İç tarafta, piyasalar seçimlere kilitlenmiş durumda. Meclisin dağılımı 24 Haziran akşamı netleşmiş olacak. Ancak, Cumhurbaşkanlığı seçiminin aynı tarihte yani 1. turda sonlanma ihtimali olduğu gibi 8 Temmuz’da 2.Tur oylamaya gidilme ihtimali de mevcut. Bu oylamanın 2. Tura kalıp kalmayacağından ziyade oluşacak meclis yapısı ile seçilecek Cumhurbaşkanının Meclis’le uyumlu çalışabilirliği en önemli konu. Orta vadede temel makroekonomik göstergelerin seyri açısından seçim sonrasında oluşacak siyasi tablo ve uygulanacak olan ekonomi politikası bileşimi (para ve maliye politikası) son derece kritik. Yakın dönemde TL’de gözlenen sert değer kayıpları ile para politikasında gecikmeli de olsa yapılan güçlü sıkılaşma yılın ikinci yarısında ekonomik büyüme üzerinde aşağı yönlü baskı oluşturacak.
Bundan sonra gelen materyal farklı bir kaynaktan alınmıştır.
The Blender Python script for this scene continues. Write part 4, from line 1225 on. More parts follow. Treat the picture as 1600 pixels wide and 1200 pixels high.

Ayrıca, yakın dönemde yüksek seyreden cari açık ve enflasyon tarafında gözle görülür normalleşme/düşüş eğilimi yüksek ihtimalle 3. Çeyrek sonlarına ait verilere kalacak (verilerin gecikmeli açıklandığını da göz ardı etmeyelim). Ek olarak, uluslararası kredi derecelendirme kuruluşlarının da seçim sonrası oluşacak tabloya göre aksiyon alabileceklerine yönelik açıklamalar yaptığını da not edelim.
Seçimler sonrasında yurtiçi piyasalarda hava olumluya döner mi sorusuna gelecek olursak; hem evet hem de hayır diyebiliriz. Seçimlerin sona ermesiyle birlikte mevcut durumda belirsizliğe yol açan önemli bir unsurun geride bırakılacak olması bile tek başına kısa vadeli piyasa tepkilerinin olumlu olmasını sağlayabilir. Olası tepkinin kalıcı bir pozitif ayrışmaya dönüşebilmesi açısından temel belirleyici yılın ikinci yarısında beklenen yavaşlamanın, piyasa gerçeklerine uygun, uyumlu ve başarılı bir politika bileşimiyle yönetileceğine yönelik güven veren bir tablo oluşması olacak. Ancak, temel ekonomik göstergeler ile küresel dinamiklerin de piyasaların seyri açısından önemli belirleyiciler olduğu ve dış dinamiklerde gelişmekte olan ülkelerin aleyhine esmekte olan rüzgâr nedeniyle, seçim sonrasındaki dönemin bizim özelimizdeki gelişmelerden bağımsız olarak gelişmekte olan ülke piyasalarının geneli açısından pek kolay olmayacağını da not etmek lâzım.